[…] A pochi giorni dal debutto di Sisyphus/Trans/Form si è affacciata a “Danae”, Festival milanese attivo da ventuno anni We Want Miles, In A Silent Way del gruppo Nanou. Aprendo una parentesi dolorosa, sembra doveroso constatare che Milano è città piuttosto ingrata per la danza contemporanea; vanta festival di media e piccola levatura e ospita qua e là anche nomi importanti, tuttavia non possiede nessuno dei lunghi e articolati festival che regnano da tempo a Torino, Roma, Reggio Emilia. È un buco nero, anche progettuale, di cui la città non si può certo vantare. La pièce dei Nanou, qui guidati da Marco Valerio Amico e Rhuena Bracci, reca già nel titolo la sua fonte ispiratrice: Miles Davis, uno dei maggiori musicisti nella storia del jazz. È formalistica e nello stile dei ravennati Nanou non rinuncia a quelle strisce di luce, qui di vari e cangianti colori, che servono da binari, o creano recinti ove la danza vive in una successione di quadri.
Curiosa la figura maschile in completo nero di spalle che appare subito all’inizio e mostra un piede fuori dall’asse del suo equilibrio, calzato di giallo. Costui, ricompare a tratti, spesso per semplici camminate, o per danze “libere”, molto diverse da quelle elaborate con tecnica e precisione dalle tre danzatrici: Carolina Amoretti in calzamaglia dal busto color carne e dai lunghi capelli, Marina Bertoni, in camicia bianca a sbuffo e pantaloni verdi attillati e la stessa Bracci, interprete e co-coreografa anche in costumi quotidiani: tute con cappuccio, ad esempio. Sul fondo un pannello chiude lo spazio a metà e lascia comparire e scomparire le interpreti: si tinge anch’esso di vari colori partendo dal rosso. La danza fa uso di linee rette, di braccia tese, di evoluzioni tonde nello spazio ed è differente per ognuna delle tre danzatrici anche se questa diversità, ad eccezione della Bracci che spesso si rotola a terra, è dettata per le altre due soprattutto dalla velocità d’esecuzione e dalla personalità di entrambe.

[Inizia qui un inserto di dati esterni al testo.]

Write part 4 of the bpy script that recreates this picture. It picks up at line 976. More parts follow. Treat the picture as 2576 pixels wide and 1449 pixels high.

We want Miles, in a silent way © Michela Di Savino
In un’ora si consuma un omaggio a Miles Davis che non parte esattamente da sui brani musicali, bensì dal suo metodo compositivo, dalle sue “strutture”. Le percussioni, a lato della scena del Teatro Out Off che ha ospitato “Danae”, sono guidate da Bruno Dorella e rielaborano e trasfigurano brani di Miles, preferendogli anche inserti elettronici o silenzi puri e secchi. In questo modo cromatico-danzato e con musica live anche non di Davis, se non nella parte finale, fuoriesce la celebre tromba del cosiddetto “principe delle tenebre”, scomparso a Santa Monica nel 1991. Sulla personalità ombrosa di Miles restano molti ricordi e testimonianze. Tra le sue frasi più celebri risuona quel “Perché suonare tutte queste note quando possiamo suonare solo le migliori?”, sintesi di una poetica basata sull’inconfondibile suono languido e sull’emotività controllata del suo strumento d’elezione, piuttosto che sul virtuosismo fine a se stesso. Esempio esplicito della sua grandezza è Kind of Blue (1959), che forse rimane uno degli album jazz più popolari di tutti i tempi, avendo venduto oltre quattro milioni di copie solo negli States.
In We Want Miles, in a Silent Way i Nanou, emersi all’inizio del terzo millennio, provano a cimentarsi con il modo di comporre di questo campione di sobrietà e insieme di versatilità che regalò non solo al jazz ma forse a tutta la musica nel suo insieme, un patrimonio ancora vivo. Hanno debuttato pure a New York e a Ravenna Festival: ovunque dimostrando il rigore e la serietà della loro ricerca per la quale hanno persino scelto un docente di cromatologia (Daniele Torcellini) per la collaborazione al dispositivo scenico e per i colori, bellissimi, che invadono lo spettacolo. Tra tocchi inattesi e persino ludici, come la presenza maschile – forse ombra dello stesso Miles – l’unico neo parrebbe la materia danza di due delle danzatrici (Amoretti e Bertoni): non tanto per come viene impeccabilmente restituita, bensì per una sorta di ripetizione dei movimenti spesso troppo identici e che possono ingenerare monotonia.